In law school exams, you’re typically given fact situations that you analyze with what the cases says. You show your ability pretty quickly to apply the cases. Competent students will spot the issues that then provide them with a means of showing they understand the cases. A better student’s analysis will be sharper, subtler and more incisive. A superior student might have fresh insights or will be able to put the principles together in very creative ways.


Literature exams I are more on point to the point I’m trying to argue, which is that in art, interpretation can be distinguished from factual knowledge and can be erroneous.


Typically, English exams ask students to discuss work(s) given a certain general proposition or to compare works from a certain point of view. Classroom discussion will hopefully help students understand the works well enough to meet the challenge of discussing them from new perspectives on the spot. 

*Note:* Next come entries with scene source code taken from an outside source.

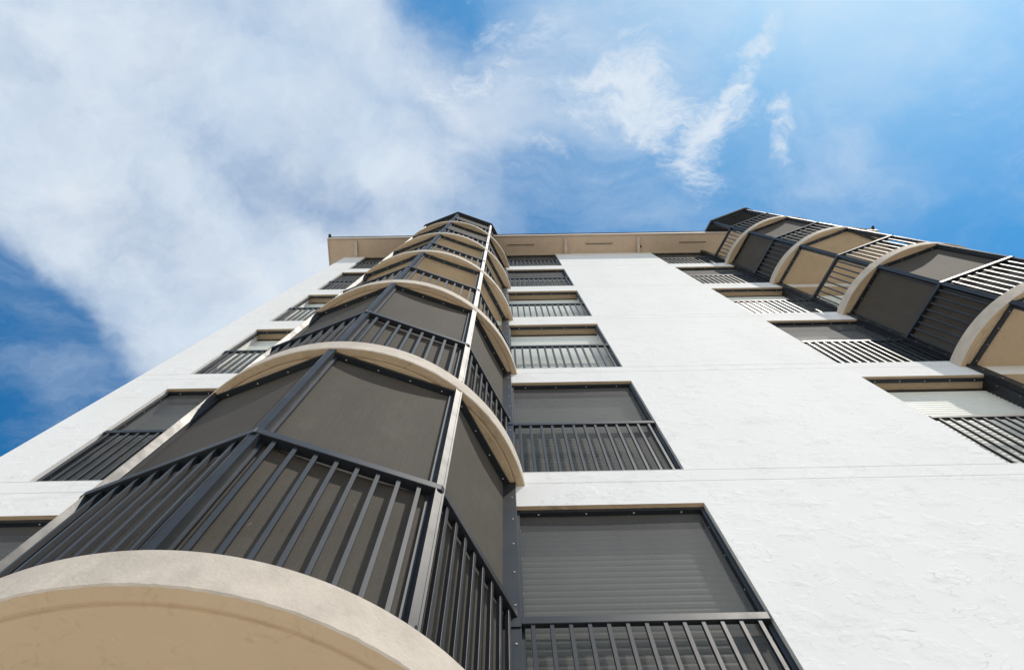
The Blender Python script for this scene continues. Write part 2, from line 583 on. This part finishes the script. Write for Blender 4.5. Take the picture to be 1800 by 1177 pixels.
def post_bm(i, top):
    bm = bmesh.new()
    if abs(i) <= 1:
        def arm(w, o0, o1):
            lft, rgt = i - 1, i
            L0, L1 = flen(lft), flen(rgt)
            return [fpt(lft, L0 - w, o0), vert(i, o0), fpt(rgt, w, o0), fpt(rgt, w, o1), vert(i, o1), fpt(lft, L0 - w, o1)]
        a = ANG * i

        def blk(x0, x1, d0, d1):
            e = Vector((math.cos(a), math.sin(a)))
            c = vert(i)
            n = Vector((-math.sin(a), math.cos(a)))
            return [c + e * x0 + n * d0, c + e * x1 + n * d0, c + e * x1 + n * d1, c + e * x0 + n * d1]
        prism(bm, blk(-0.026, 0.026, 0.002, 0.050), -0.035, top, bev=0.0015)
        for x0, x1 in ((-0.026, -0.019), (0.015, 0.026)):
            prism(bm, blk(x0, x1, -0.001, 0.004), -0.035, top)
        prism(bm, arm(0.056, 0.034, 0.058), -0.03, top)
        q = vert(i, 0.06)
        box(bm, q.x - 0.05, q.x + 0.05, q.y - 0.045, q.y + 0.02, -0.026, -0.010)
        screw(bm, (q.x - 0.04, q.y - 0.03, -0.008), (0, 0, 1), 0.008)
        screw(bm, (q.x + 0.04, q.y - 0.03, -0.008), (0, 0, 1), 0.008)
    else:
        s = 1 if i > 0 else -1
        x0, x1 = sorted((s * (WALLX - 0.09), s * (WALLX + 0.012)))
        box(bm, x0, x1, -0.034, -0.001, -0.03, top - 0.002, bev=0.0015)
        xm = s * (WALLX - 0.015)
        z = 0.18
        box(bm, x0, x1, -0.040, -0.003, 0.90, 0.965)
        while z < top - 0.1:
            screw(bm, (xm, -0.035, z), (0, -1, 0), 0.0065)
            z += 0.30
    return bm


def rail_bm(f):
    bm = bmesh.new()
    prism(bm, [vert(f, -0.010), vert(f + 1, -0.010), vert(f + 1, 0.044), vert(f, 0.044)], 0.982, 1.036, bev=0.003)
    return bm


def n_bal(f):
    return 8


def bal_plan(f, k):
    L = flen(f)
    n = n_bal(f)
    t = L * (k + 1) / (n + 1)
    w = 0.011
    return [fpt(f, t - w, 0.004), fpt(f, t + w, 0.004), fpt(f, t + w, 0.026), fpt(f, t - w, 0.026)]


def screen_bm(f, top):
    bm = bmesh.new()
    a, b = fpt(f, 0.03, 0.056), fpt(f, flen(f) - 0.03, 0.056)
    n = 14
    m = 10
    nrm = (fpt(f, 0.2, 1.0) - fpt(f, 0.2, 0.0)).normalized()
    grid = []
    ph = random.uniform(0, 6)
    for j in range(m + 1):
        row = []
        for i in range(n + 1):
            u, v = i / n, j / m
            p = a.lerp(b, u)
            bulge = 0.010 * math.sin(math.pi * u) * math.sin(math.pi * v) + 0.0015 * math.sin(7 * u + ph) * math.sin(5 * v)
            q = p + nrm * (bulge * 0.6)
            row.append(bm.verts.new((q.x, q.y, 0.005 + (top - 0.02) * v)))
        grid.append(row)
    for j in range(m):
        for i in range(n):
            bm.faces.new((grid[j][i], grid[j][i + 1], grid[j + 1][i + 1], grid[j + 1][i]))
    return bm


def header_bm(f, top):
    bm = bmesh.new()
    prism(bm, [vert(f, 0.010), vert(f + 1, 0.010), vert(f + 1, 0.062), vert(f, 0.062)], top - 0.030, top - 0.001, bev=0.0012)
    L = flen(f)
    n = 4
    for i in range(n):
        p = fpt(f, L * (i + 0.5) / n, 0.036)
        screw(bm, (p.x, p.y, top - 0.031), (0, 0, -1), 0.0055)
    return bm


FACES = (-2, -1, 0, 1)
mesh_cache = {}


def shared(key, name, maker, mats, parent, smooth=False):
    """First use builds the mesh, later uses copy the object and share it."""
    if key in mesh_cache:
        o = mesh_cache[key].copy()
        COL.objects.link(o)
        o.parent = parent
        return o
    o = link(name, maker(), mats, parent, smooth=smooth)
    mesh_cache[key] = o
    return o


rest = bmesh.new()                    # balusters of the small, far railings


def baluster_mesh(f, k):
    bm = bmesh.new()
    prism(bm, bal_plan(f, k), -0.035, 0.985, bev=0.0012)
    return bm


# (bay, storey): which storeys still have their sun screens
SCREENED = {(0, 0), (0, 1), (0, 4), (0, 5), (1, 2), (1, 4), (1, 0)}
SINGLE_BALUSTERS = {(0, 0): (-1, 0, 1), (0, 1): (-1, 0, 1), (1, 2): (-2, -1)}
for t in (0, 1):
    for k in range(FLOORS):
        cx = CX + t * DX
        bal = shared('slab', 'balcony', slab_bm, ['fascia', 'tan'], B, smooth=False)
        bal.location = (cx, 0, Z0 + k * H)
        scr = (t, k) in SCREENED
        bal['label'] = ('curved bay balcony storey closed with grey sun screens' if scr else 'curved bay balcony storey left open above its railing')
        top = TOPZ
        for i in (-2, -1, 0, 1, 2):
            shared(('post', i), 'post', lambda: post_bm(i, TOPZ), ['metal', 'steel'], bal)
        for f in FACES:
            shared(('rail', f), 'handrail', lambda: rail_bm(f), 'metal', bal)
            shared(('head', f), 'header_channel', lambda: header_bm(f, TOPZ), ['metal', 'steel'], bal)
            if scr:
                shared(('screen', f), 'mesh_screen', lambda: screen_bm(f, TOPZ), 'screen', bal, smooth=True)
            one = f in SINGLE_BALUSTERS.get((t, k), ())
            for q in range(n_bal(f)):
                if one:
                    shared(('bal', f, q), 'baluster', lambda: baluster_mesh(f, q), 'metal', bal)
                else:
                    prism(rest, [(p[0] + cx, p[1]) for p in bal_plan(f, q)], k * H - 0.035, k * H + 0.985, bev=0.0012)

# flat dark roofs over the two bays
bm = bmesh.new()
plan = [vert(i, -0.045) for i in (-2, -1, 0, 1, 2)]
prism(bm, plan, 0.0, 0.11, bev=0.003)
for q in range(9):
    x = -1.0 + q * 0.25
    box(bm, x - 0.012, x + 0.012, YC - math.sqrt(max(1.15 ** 2 - x * x, 0.04)), -0.01, -0.014, 0.004)
cap = link('bay_roof', bm, 'metal', B, (CX, 0, Z0 + 5 * H + TOPZ))
o = cap.copy()
COL.objects.link(o)
o.location = (CX + DX, 0, Z0 + 5 * H + TOPZ)


# ------------------------------------------------------------------ windows in the openings
def frame_bm(w, h, side):
    bm = bmesh.new()
    box(bm, 0.0, w, 0.030, 0.066, h - 0.034, h - 0.001, bev=0.0012)          # header
    n = max(3, round(w / 0.3))
    for i in range(n):
        screw(bm, (w * (i + 0.5) / n, 0.048, h - 0.0345), (0, 0, -1), 0.0065)
    for x0, x1, s in ((0.001, 0.032, 1), (w - 0.032, w - 0.001, -1)):
        box(bm, x0, x1, 0.032, 0.074, 0.0, h - 0.034, bev=0.0012)
        xx = x1 if s > 0 else x0
        for z in (0.2, 0.55, 0.9, 1.3, 1.65, 1.98):
            screw(bm, (xx, 0.053, z), (s, 0, 0), 0.0055)
    q = 0.0 if side == 1 else w - 0.014                                          # dark filler towards the bay
    box(bm, q + 0.0005, q + 0.0135, -0.004, 0.20, 0.0, h - 0.0005)
    box(bm, 0.0, w, 0.155, 0.195, h - 0.05, h - 0.002, mi=0)                   # head track of the shutter
    return bm


def shutter_bm(w, h):
    bm = bmesh.new()
    p = 0.062
    z = 0.0
    while z < h - 0.045:
        z1 = min(z + p, h - 0.045)
        pts = [(0.176, z), (0.164, z + 0.010), (0.160, z + 0.031), (0.164, z1 - 0.010), (0.176, z1)]
        for a, b in zip(pts, pts[1:]):
            if b[1] > a[1]:
                f = bm.faces.new([bm.verts.new(c) for c in ((0.0, a[0], a[1]), (w, a[0], a[1]), (w, b[0], b[1]), (0.0, b[0], b[1]))])
        z = z1
    bmesh.ops.remove_doubles(bm, verts=bm.verts, dist=1e-5)
    f = bm.faces.new([bm.verts.new(c) for c in ((0.0, 0.2, 0.0), (w, 0.2, 0.0), (w, 0.2, h), (0.0, 0.2, h))])
    return bm


def wscreen_bm(w, h):
    bm = bmesh.new()
    n, m = 12, 10
    ph = random.uniform(0, 6)
    grid = []
    for j in range(m + 1):
        row = []
        for i in range(n + 1):
            u, v = i / n, j / m
            row.append(bm.verts.new((0.02 + (w - 0.04) * u, 0.066 + 0.0025 * math.sin(6 * u + ph) * math.sin(4 * v) + 0.006 * math.sin(math.pi * u) * math.sin(math.pi * v), (h - 0.02) * v)))
        grid.append(row)
    for j in range(m):
        for i in range(n):
            bm.faces.new((grid[j][i], grid[j][i + 1], grid[j + 1][i + 1], grid[j + 1][i]))
    return bm


def wrail_bm(w):
    bm = bmesh.new()
    box(bm, 0.012, w - 0.012, -0.002, 0.030, 0.972, 1.030, bev=0.003)
    return bm


def wbal_bm(x):
    bm = bmesh.new()
    box(bm, x - 0.011, x + 0.011, 0.003, 0.025, 0.0, 0.975, bev=0.0012)
    return bm


WSCREEN = {(0, 0), (0, 1), (0, 4), (0, 5), (1, 0), (1, 1), (1, 4), (1, 5), (2, 2), (2, 4), (2, 5), (2, 0)}
WSINGLE = {(0, 1), (1, 0), (1, 1)}
for c, (a, b) in enumerate(wins):
    w = b - a
    for k in range(FLOORS):
        h = head(k) - k * H
        last = k == 5
        win = shared(('frame', c, last), 'window', lambda: frame_bm(w, h, c), ['metal', 'steel'], B)
        win.location = (a, 0, Z0 + k * H)
        scr = (c, k) in WSCREEN
        win['label'] = 'recessed window covered by a dark insect screen' if scr else 'recessed window without screen, white shutter showing behind the railing'
        shared(('wrail', c), 'handrail', lambda: wrail_bm(w), 'metal', win)
        shared(('shutter', c, last), 'roller_shutter', lambda: shutter_bm(w, h), 'shutter', win)
        if scr:
            shared(('wscreen', c, last), 'mesh_screen', lambda: wscreen_bm(w, h), 'wscreen', win, smooth=True)
        nb = 13
        for q in range(nb):
            x = w * (q + 0.75) / (nb + 0.5)
            if (c, k) in WSINGLE:
                shared(('wbal', c, q), 'baluster', lambda: wbal_bm(x), 'metal', win)
            else:
                box(rest, a + x - 0.011, a + x + 0.011, 0.003, 0.025, k * H, k * H + 0.975, bev=0.0012)
# the shutters behind the bays
for t in (0, 1):
    for k in range(FLOORS):
        h = head(k) - k * H
        o = shared(('bayshutter', k == 5), 'roller_shutter', lambda: shutter_bm(bay_r - bay_l, h), 'shutter', B)
        o.location = (bay_l + t * DX, 0, Z0 + k * H)
o = link('baluster', rest, 'metal', B, (0, 0, Z0))
o['kind'] = 'stuff'
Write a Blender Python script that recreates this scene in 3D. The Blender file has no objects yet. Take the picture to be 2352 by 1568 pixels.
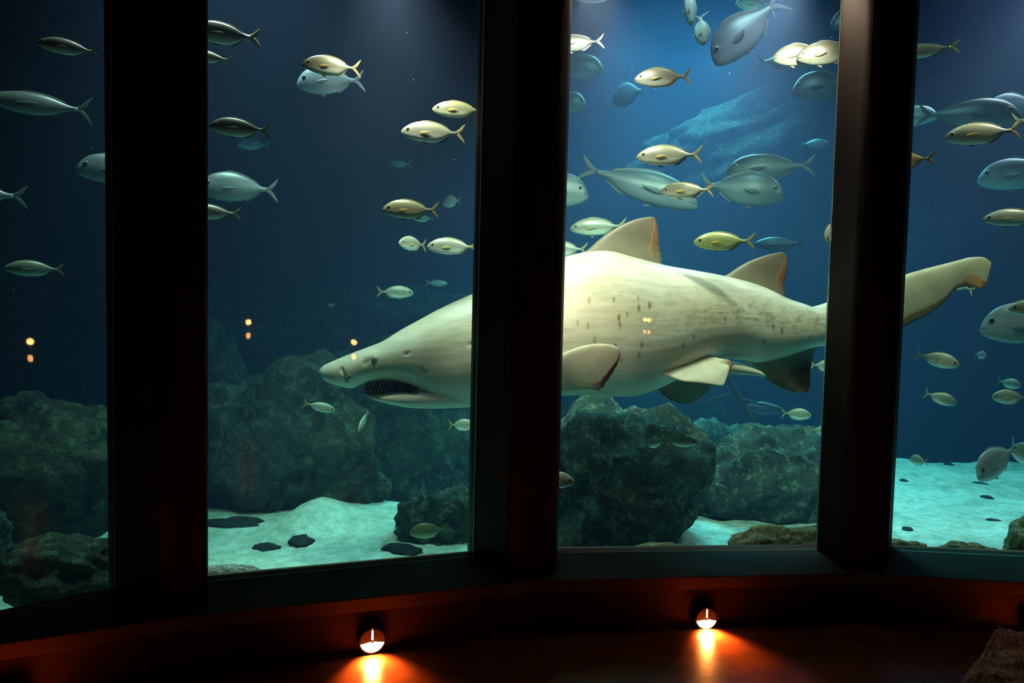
import bpy, bmesh, math, random
from mathutils import Vector, Matrix, noise
C = bpy.context.scene.collection
S = bpy.context.scene
R = math.radians
random.seed(7)

# ------------------------------------------------------------------ camera
FPX, CX, CY = 1600.0, 1176.0, 784.0
CAMZ, PITCH, ROLL = 1.25, R(3.0), R(1.29)
fwd0 = Vector((0, math.cos(PITCH), -math.sin(PITCH)))
up0 = Vector((0, math.sin(PITCH), math.cos(PITCH)))
rt0 = Vector((1, 0, 0))
up = (up0 * math.cos(ROLL) - rt0 * math.sin(ROLL)).normalized()
rt = (rt0 * math.cos(ROLL) + up0 * math.sin(ROLL)).normalized()
cam_d = bpy.data.cameras.new('camera')
cam = bpy.data.objects.new('camera', cam_d)
C.objects.link(cam)
EYE = Vector((0, 0, CAMZ))
m = Matrix((rt, up, -fwd0)).transposed().to_4x4()
m.translation = EYE
cam.matrix_world = m
cam_d.sensor_width = 36
cam_d.lens = FPX / 2352 * 36
cam_d.clip_start = 0.02
cam_d.clip_end = 200
S.camera = cam

# ------------------------------------------------------------------ world, exposure, lamps and one added fill light over the tank
w = bpy.data.worlds.new('world')
S.world = w
w.use_nodes = True
w.node_tree.nodes['Background'].inputs[0].default_value = (0, 0, 0, 1)
w.node_tree.nodes['Background'].inputs[1].default_value = 0
S.view_settings.view_transform = 'Standard'
S.view_settings.look = 'None'
S.view_settings.exposure = 0.0
S.view_settings.gamma = 1
S.view_settings.use_curve_mapping = False
S.cycles.volume_bounces = 0
S.cycles.max_bounces = 6
S.cycles.diffuse_bounces = 2
S.cycles.glossy_bounces = 3
S.cycles.transparent_max_bounces = 16
S.cycles.sample_clamp_indirect = 4.0

def area(name, loc, aim, size, power, col, size_y=None, spread=180):
    d = bpy.data.lights.new(name, 'AREA')
    d.shape = 'RECTANGLE' if size_y else 'DISK'
    d.size = size
    if size_y: d.size_y = size_y
    d.energy = power
    d.color = col
    d.spread = R(spread)
    o = bpy.data.objects.new(name, d)
    C.objects.link(o)
    o.location = loc
    o.rotation_euler = (Vector(aim) - Vector(loc)).to_track_quat('-Z', 'Y').to_euler()
    return o

TOP = 4.3                                     # water surface
WARM = (1.0, 0.80, 0.60)
area('tank_lamp_shark', (0.32, 2.99, 2.66), (0.40, 4.30, 1.25), 0.16, 26, WARM, spread=92)
area('tank_lamp_behind_pillar', (0.16, 2.98, 1.42), (0.42, 3.60, 1.22), 0.10, 9, WARM, spread=160)
area('tank_lamp_flank', (1.15, 3.03, 2.68), (1.25, 4.40, 1.25), 0.16, 32, WARM, spread=92)
area('tank_lamp_head', (-0.55, 2.88, 2.68), (-0.45, 4.20, 1.1), 0.16, 15, WARM, spread=92)
area('tank_lamp_tail', (2.45, 3.15, 2.8), (2.3, 4.40, 1.3), 0.16, 11, WARM, spread=92)
area('tank_fill_upper', (1.1, 3.35, 4.1), (1.3, 5.0, 2.1), 0.5, 22, (0.85, 0.94, 0.95), spread=125)  # added fill light, brightens the upper fish and the rocks by the glass
area('tank_lamp_blue', (1.7, 7.2, 4.2), (1.7, 7.2, 0), 1.6, 350, (0.48, 0.82, 1.0), size_y=2.5, spread=120)
area('tank_lamp_sand', (4.2, 5.2, 4.2), (4.0, 5.2, 0), 1.5, 112, (1.0, 0.64, 0.76), size_y=1.5, spread=110)
area('tank_lamp_left', (-1.3, 3.6, 4.1), (-1.4, 3.7, 0), 0.8, 44, (1.0, 0.86, 0.78), size_y=0.8, spread=74)

# ------------------------------------------------------------------ ray helpers (read a point of the place from the photograph)
def ray(px, py):
    return (fwd0 * FPX + rt * (px - CX) - up * (py - CY)).normalized()
def on_z(px, py, z):
    d = ray(px, py); return EYE + d * ((z - CAMZ) / d.z)
def on_y(px, py, y):
    d = ray(px, py); return EYE + d * (y / d.y)

SILL = 0.20
GL = [(on_z(0, 1413, SILL), on_z(266, 1360, SILL)), (on_z(478, 1336, SILL), on_z(1088, 1278, SILL)),
      (on_z(1280, 1270, SILL), on_z(1876, 1262, SILL)), (on_z(2047, 1264, SILL), on_z(2352, 1278, SILL))]
def stretch(a, b, ta, tb):
    d = (b - a).normalized(); return a - d * ta, b + d * tb
GL[0] = stretch(*GL[0], 0.85, 0)
GL[3] = stretch(*GL[3], 0, 0.65)
def pane_of(px):
    return 0 if px < 370 else 1 if px < 1190 else 2 if px < 1985 else 3
def beyond(px, py, w):
    """point on the view ray, w metres of water behind the pane it passes"""
    a, b = GL[pane_of(px)]
    n = Vector((-(b - a).y, (b - a).x, 0)).normalized()
    d = ray(px, py)
    t = (a - EYE).dot(n) / d.dot(n)
    return EYE + d * t + Vector((d.x, d.y, d.z)) * w
def depth(p):
    return (p - EYE).dot(fwd0)

# ------------------------------------------------------------------ materials
def mat(name):
    m = bpy.data.materials.new(name); m.use_nodes = True
    nt = m.node_tree; nt.nodes.clear()
    out = nt.nodes.new('ShaderNodeOutputMaterial')
    return m, nt, out
def N(nt, t, **k):
    n = nt.nodes.new('ShaderNode' + t)
    for a, v in k.items():
        if a.startswith('i_'): n.inputs[a[2:].replace('_', ' ')].default_value = v
        else: setattr(n, a, v)
    return n
def ramp(nt, fac, stops, interp='LINEAR'):
    r = nt.nodes.new('ShaderNodeValToRGB'); r.color_ramp.interpolation = interp
    e = r.color_ramp.elements
    while len(e) < len(stops): e.new(0.5)
    for k, (p, c) in enumerate(stops):
        e[k].position = p; e[k].color = (*c, 1)
    nt.links.new(fac, r.inputs[0]); return r.outputs[0]
def mix(nt, f, a, b, mode='MIX'):
    n = nt.nodes.new('ShaderNodeMix'); n.data_type = 'RGBA'; n.blend_type = mode
    for k, v in ((0, f), (6, a), (7, b)):
        if hasattr(v, 'links'): nt.links.new(v, n.inputs[k])
        else: n.inputs[k].default_value = v if k == 0 else (*v, 1)
    return n.outputs[2]
def noise_t(nt, vec, scale, detail=4, rough=0.55, dist=0):
    n = nt.nodes.new('ShaderNodeTexNoise')
    n.inputs['Scale'].default_value = scale; n.inputs['Detail'].default_value = detail
    n.inputs['Roughness'].default_value = rough; n.inputs['Distortion'].default_value = dist
    if vec: nt.links.new(vec, n.inputs['Vector'])
    return n.outputs[0]
def coords(nt, kind='Object', scale=(1, 1, 1), rot=(0, 0, 0)):
    t = nt.nodes.new('ShaderNodeTexCoord'); mp = nt.nodes.new('ShaderNodeMapping')
    mp.inputs['Scale'].default_value = scale; mp.inputs['Rotation'].default_value = rot
    nt.links.new(t.outputs[kind], mp.inputs[0]); return mp.outputs[0]
def bsdf(nt, out, col, rough=0.6, spec=0.4, bump=None, bstr=0.3, bdist=0.01, metal=0.0, sss=0):
    b = nt.nodes.new('ShaderNodeBsdfPrincipled')
    for k, v in (('Base Color', col), ('Roughness', rough), ('Specular IOR Level', spec), ('Metallic', metal)):
        if hasattr(v, 'links'): nt.links.new(v, b.inputs[k])
        else: b.inputs[k].default_value = (*v, 1) if k == 'Base Color' else v
    if bump is not None:
        bp = nt.nodes.new('ShaderNodeBump'); bp.inputs['Strength'].default_value = bstr; bp.inputs['Distance'].default_value = bdist
        nt.links.new(bump, bp.inputs['Height']); nt.links.new(bp.outputs[0], b.inputs['Normal'])
    nt.links.new(b.outputs[0], out.inputs[0]); return b
def plain(name, col, rough=0.6, spec=0.4, var=0.15, scale=6, bstr=0.1, metal=0):
    m, nt, out = mat(name)
    v = coords(nt); n = noise_t(nt, v, scale)
    c = ramp(nt, n, [(0.3, tuple(x * (1 - var) for x in col)), (0.7, tuple(min(1, x * (1 + var)) for x in col))])
    bsdf(nt, out, c, rough, spec, n, bstr, 0.005, metal); return m
def emit(name, col, strength):
    m, nt, out = mat(name)
    e = nt.nodes.new('ShaderNodeEmission'); e.inputs[0].default_value = (*col, 1); e.inputs[1].default_value = strength
    nt.links.new(e.outputs[0], out.inputs[0]); return m

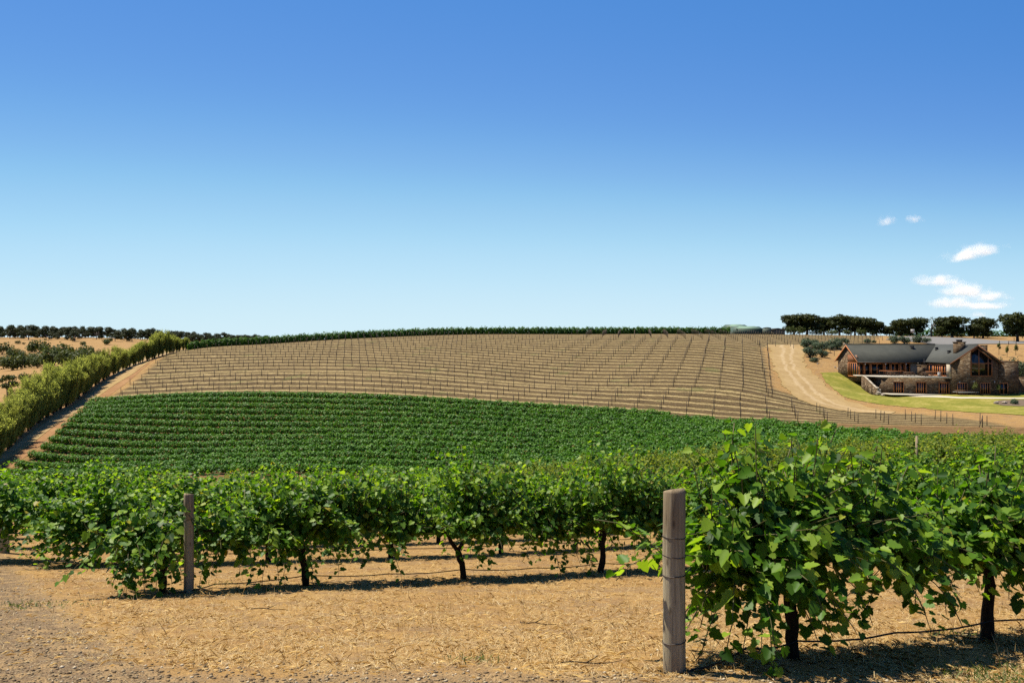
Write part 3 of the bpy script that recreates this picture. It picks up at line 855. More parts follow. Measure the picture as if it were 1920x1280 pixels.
for k in range(nB):
    v = 147 + 3.8 * k
    lattice(v, -.105 * (v - 147) + 1.1, lambda px, py, xy: (px > road_edge(py) + 3) & (px < 1447 - .1 * (735 - py)) & (xy[:, 1] < hedge_d(px) - 5))
    # end post of each row beside the track
    us = np.arange(-20, 60, .2); xy = RU[None] * us[:, None] + RV[None] * v
    z = H(xy[:, 0], xy[:, 1]); px = 960 + xy[:, 0] / xy[:, 1] * F; py = 640 + (CZ - z) / xy[:, 1] * F
    j = int(np.abs(px - (1447 - .1 * (735 - py))).argmin()); tpos.append((xy[j, 0], xy[j, 1], z[j]))
cd = np.array([math.sin(R(8.4)), math.cos(R(8.4))]); cn_ = np.array([cd[1], -cd[0]])
for c in range(-8, 34):
    for s in range(0, 14):
        p = cn_ * (c * 4.3) + cd * (208 + s * 4.2)
        px = 960 + p[0] / p[1] * F
        v = p @ RV
        if 1080 < px < 1655 and v > 213 and p[1] < 257 and (px < 1372 or p[1] < 262):
            tpos.append((p[0], p[1], h1(*p)))
tpos.sort(key=lambda a: a[0] ** 2 + a[1] ** 2)
for i, p in enumerate(tpos[:299]):
    o = link("trellis_post", tp_me, None, None, p)
    o.rotation_euler = (random.gauss(0, .025), random.gauss(0, .025), random.uniform(0, 3))
    o.scale = (1, 1, random.uniform(.92, 1.08))
    tag(o, "thin dark wooden trellis post standing in a row on the bare brown slope", "trellis post", "trellis posts on the bare slope")
b = MB()
for p in tpos[299:]:
    a, c = random.gauss(0, .02), random.gauss(0, .02); hh = 1.5 * random.uniform(.92, 1.08)
    b.tube([(p[0], p[1], p[2] - .15), (p[0] + a * hh, p[1] + c * hh, p[2] + hh)], [.062, .055], 5)
tag(b.build("far_trellis_posts", M['tpost']), "far trellis posts dotted up to the crest of the bare slope", "trellis posts", None, 'stuff')
bp = G(1842, 801); e = empty("braced_post", bp); b = MB()
b.tube([(0, 0, -.1), (0, 0, 1.6)], .06, 6); b.build("post", M['tpost'], e)
b = MB(); b.tube([(-.45, 0, -.05), (0, .02, 1.3)], .045, 6); b.build("brace", M['tpost'], e)
tag(e, "end post with a slanting brace at the right end of the bare rows", "trellis post")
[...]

When English students are graded on essays, they will have to—among other things—at a minimum offer a supported view of work(s) coming with a plausible range of what they might mean. It’s entirely possible and not uncommon that As might be given to opposing interpretations of a work. 


To make a long story shorter, in both disciplines students will do poorly or fail if what they say about the material, the cases or the literary works, is so off base, so insupportable, that it’s WRONG—with emphasis on wrong—and not only wrong but I argue objectively wrong. 


So I don’t think schools testing and grading about taught works is different from apprehending art. This testing and grading in is, in my opinion, a more rigorous, focussed example of what people do when they informally discuss art.


 For behind those discussions is texts’ demand that they be respected by being adhered to and, so, not distorted. In such discussions typically no arbiters, expert in the work, tell the discussants the way it is. To be clear, the way it is can accommodate a wide variety of views, but in principle will oust views that are plain wrong.


If English professors are worth their salt, there will be no one right answer as to the meaning of a work, but there can be plenty of wrong answers.